つまり作中のライアンは天涯孤独であり、娘(サラ)の死をひきずっている。
ジョージ・クルーニーはそれと対照的。陽気でおしゃべりで常に前向き。諦めることを知らない。まさに宇宙飛行士。
とはいえ、クルーニー、、早い!!
早過ぎる!!!
後半でまたクルーニーが出てくるのだが、あれはなんだったのだろう?
ストーリー上の不満ではない。むしろ一瞬、まさか、いや、そんな馬鹿な♪?と思ってしまった。
解釈の問題である。幻覚かあるいは幽霊なのか。
疑問もある。
サンドラが中国の宇宙ステーション「天宮」ついで宇宙船「神舟」に避難し乗り込む。最終的に地球には神舟で帰ってくる。
国際宇宙ステーションはともかく、中国(ライアンからしたら外国)の宇宙ステーションや宇宙船に入れるものだろうか。作中では中国人宇宙飛行士は天宮におらず中国に許可をとる描写もない。もっともその時はヒューストンにも連絡がとれず、延々とライアンからの一方通信であったが。
また神舟のコントロールパネルが全て中国語であった。作中ライアンが中国語が読めないため、勘で操作するシ-ンがあった。どうなのだろう?中国の宇宙船であるから中国語で表記されるような気もするが、ああいう国際的なものは英語で、または英語と現地語併記ではないか、という気もする。
車のギア表記やパネルを想像すればよい。
現物をみたことないので正解はわからないが、どっちなのだろう?
タイトルについてだが、原題は「GRAVITY」。
邦題の「ゼロ・グラビティ」だと逆の意味になってしまう。これは監督はどう思っているんだろう?
推測するに監督は地球に帰って来たライアンが重力を感じることで、帰還したことを実感し、同時にこれから頑張ろうと決意することに焦点をあてたかったのだと思う。
しかしゼロ・グラビティでは宇宙空間の方がメインになってしまう。たしかに映画の場面的には宇宙空間の脱出劇が主ではあるのだが、、、、どうなのだろう。
画面にグイグイ引き込まれる。最初は別のウィンドウでネットをしながらみていたが、気づけば全画面にして夢中で観ていた。

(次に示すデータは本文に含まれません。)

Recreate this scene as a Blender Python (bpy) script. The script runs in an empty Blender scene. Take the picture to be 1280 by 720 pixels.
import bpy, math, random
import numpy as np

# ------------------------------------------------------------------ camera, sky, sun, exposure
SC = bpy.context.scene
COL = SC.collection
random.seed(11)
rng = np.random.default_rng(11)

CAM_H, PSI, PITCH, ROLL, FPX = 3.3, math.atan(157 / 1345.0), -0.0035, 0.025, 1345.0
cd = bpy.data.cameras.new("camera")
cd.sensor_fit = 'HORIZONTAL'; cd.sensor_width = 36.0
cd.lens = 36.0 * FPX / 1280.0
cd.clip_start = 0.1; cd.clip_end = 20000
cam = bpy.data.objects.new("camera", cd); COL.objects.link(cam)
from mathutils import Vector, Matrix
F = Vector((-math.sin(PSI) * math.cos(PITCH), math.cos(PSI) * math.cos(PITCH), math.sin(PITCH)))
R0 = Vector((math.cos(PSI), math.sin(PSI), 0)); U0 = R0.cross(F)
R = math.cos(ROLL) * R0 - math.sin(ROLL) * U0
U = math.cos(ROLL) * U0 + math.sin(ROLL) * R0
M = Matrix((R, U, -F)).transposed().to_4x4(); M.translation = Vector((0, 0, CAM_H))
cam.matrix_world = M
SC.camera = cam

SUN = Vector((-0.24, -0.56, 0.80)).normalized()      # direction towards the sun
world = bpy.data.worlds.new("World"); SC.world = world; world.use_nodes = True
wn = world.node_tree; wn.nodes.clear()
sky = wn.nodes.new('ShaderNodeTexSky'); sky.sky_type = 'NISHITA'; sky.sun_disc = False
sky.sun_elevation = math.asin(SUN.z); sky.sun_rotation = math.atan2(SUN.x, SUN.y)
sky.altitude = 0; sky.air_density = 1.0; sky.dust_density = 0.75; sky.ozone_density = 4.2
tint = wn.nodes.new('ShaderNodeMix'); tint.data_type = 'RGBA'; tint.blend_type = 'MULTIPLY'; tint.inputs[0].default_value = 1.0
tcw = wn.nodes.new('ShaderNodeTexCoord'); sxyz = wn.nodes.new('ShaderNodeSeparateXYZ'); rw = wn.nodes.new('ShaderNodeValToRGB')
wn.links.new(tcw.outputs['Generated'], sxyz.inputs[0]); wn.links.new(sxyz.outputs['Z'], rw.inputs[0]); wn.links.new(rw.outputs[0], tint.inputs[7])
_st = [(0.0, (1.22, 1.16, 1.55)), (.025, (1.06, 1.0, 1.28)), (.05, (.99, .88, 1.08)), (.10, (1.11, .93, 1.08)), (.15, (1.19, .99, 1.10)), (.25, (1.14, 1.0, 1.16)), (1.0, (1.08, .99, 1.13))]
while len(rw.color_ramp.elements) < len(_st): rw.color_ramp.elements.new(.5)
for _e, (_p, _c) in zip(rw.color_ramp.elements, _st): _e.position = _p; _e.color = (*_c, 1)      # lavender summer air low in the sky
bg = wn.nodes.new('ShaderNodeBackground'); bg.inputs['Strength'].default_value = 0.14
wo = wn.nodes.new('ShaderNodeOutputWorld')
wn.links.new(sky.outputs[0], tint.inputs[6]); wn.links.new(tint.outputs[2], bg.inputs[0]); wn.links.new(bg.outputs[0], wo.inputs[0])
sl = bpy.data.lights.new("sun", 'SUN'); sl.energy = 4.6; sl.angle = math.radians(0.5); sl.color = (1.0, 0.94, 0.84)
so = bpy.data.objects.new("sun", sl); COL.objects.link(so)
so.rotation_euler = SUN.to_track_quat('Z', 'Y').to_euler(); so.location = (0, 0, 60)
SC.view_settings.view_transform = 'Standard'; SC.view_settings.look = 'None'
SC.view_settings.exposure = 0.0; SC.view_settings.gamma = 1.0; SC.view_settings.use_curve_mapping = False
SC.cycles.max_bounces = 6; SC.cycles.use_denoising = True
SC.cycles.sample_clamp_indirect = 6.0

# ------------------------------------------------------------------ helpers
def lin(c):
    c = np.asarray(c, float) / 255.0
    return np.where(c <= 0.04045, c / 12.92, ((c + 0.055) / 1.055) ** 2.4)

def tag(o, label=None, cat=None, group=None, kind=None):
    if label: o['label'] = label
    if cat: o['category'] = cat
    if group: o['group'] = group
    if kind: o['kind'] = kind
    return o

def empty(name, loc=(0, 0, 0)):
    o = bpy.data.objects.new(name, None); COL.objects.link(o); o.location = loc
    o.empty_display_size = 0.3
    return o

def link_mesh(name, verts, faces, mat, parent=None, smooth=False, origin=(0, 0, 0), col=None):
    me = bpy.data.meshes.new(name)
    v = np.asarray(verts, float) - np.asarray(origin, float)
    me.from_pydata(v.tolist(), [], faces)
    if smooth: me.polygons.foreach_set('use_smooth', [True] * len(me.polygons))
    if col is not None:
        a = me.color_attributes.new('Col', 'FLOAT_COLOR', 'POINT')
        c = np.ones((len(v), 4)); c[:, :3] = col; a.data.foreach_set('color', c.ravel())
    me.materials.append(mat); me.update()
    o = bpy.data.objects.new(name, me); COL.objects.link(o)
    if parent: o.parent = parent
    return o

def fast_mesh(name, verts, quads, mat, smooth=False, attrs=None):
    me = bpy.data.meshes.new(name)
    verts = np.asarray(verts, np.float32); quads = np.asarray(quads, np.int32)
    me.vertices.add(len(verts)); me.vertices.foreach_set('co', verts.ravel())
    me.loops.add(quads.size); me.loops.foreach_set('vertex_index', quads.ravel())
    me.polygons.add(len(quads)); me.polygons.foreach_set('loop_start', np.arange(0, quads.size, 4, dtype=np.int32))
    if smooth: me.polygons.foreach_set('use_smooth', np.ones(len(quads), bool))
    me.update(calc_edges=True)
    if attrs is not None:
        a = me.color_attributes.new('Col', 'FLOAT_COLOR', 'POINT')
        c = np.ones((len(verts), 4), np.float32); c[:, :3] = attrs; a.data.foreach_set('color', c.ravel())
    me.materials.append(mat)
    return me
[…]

そして最後の最後で(根拠のない)元気というか、前向きさというかをもらえた気がした。
漫画「機動戦士ガンダムUC 虹にのれなかった男」を読む。
ブライトが主人公。ではあるのだが、アムロ、カミーユ、ジュドーそしてシャアも主人公であるといえる。
ブライトが騙されて軍の秘密聴聞会にかけられる。そして一年戦争のアムロから順次ブライトのみてきたニュータイプについて、ブライトが回想していく。
ブライトが変わらない現実(「大人」の政治)に絶望しつつ、といって自分で現実を変えることもできない。そこでニュータイプの若者に期待する。そのニュータイプが悲劇的な最後を迎える。この繰り返しである。
それぞれのニュータイプの最後は、アムロが一度目は現実に絶望、やる気を失う。二度目が(おそらく)死亡。カミーユは精神崩壊。ジュドーは生きてはいるが地球を(事実上見棄てて)木製へ行く。シャアは自分が「大人」を演じても何も変わらない現実に絶望し、「大人」を演じることをやめついにはネオ・ジオン総帥となる。その後はアクシズ落としを決行し、アムロとともに行方不明となる。いずれも共通するのは、ブライトから「心がどんどん遠くなってゆく」(p98)
ブライトはオールドタイプではありながら、ニュータイプをみつめ続けた。しかもきちんとした職業軍人であり、ある意味で主人公たちのなかでほぼ唯一の「大人」である。そんな彼も外からみれば、まだ「大人」ではなかったのであろう。
賢しらなことを書きたい衝動があるが、我慢する。
ただ聴聞会から解放され、空を見上げたブライトの心の台詞
「ああ…」
「オレは
行けないんだな」
「おまえたちと
一緒には――」(p192)
そして凛々しい、まさに「大人」の表情になり、虹のかかる晴天を歩いていく。
この場面が素敵すぎる。題名からもわかる通り、この虹はニュータイプであろう。そしてブライトはニュータイプを理解し援助する者ではあっても、あくまでもオールドタイプであるのだ。
裏表紙に「MOBILE SUIT GUNDAM UNICORN Bright Noah Story」とあるようにブライトの物語として読むもよし。1年戦争から逆襲のシャアまでの総集編として読むもよし。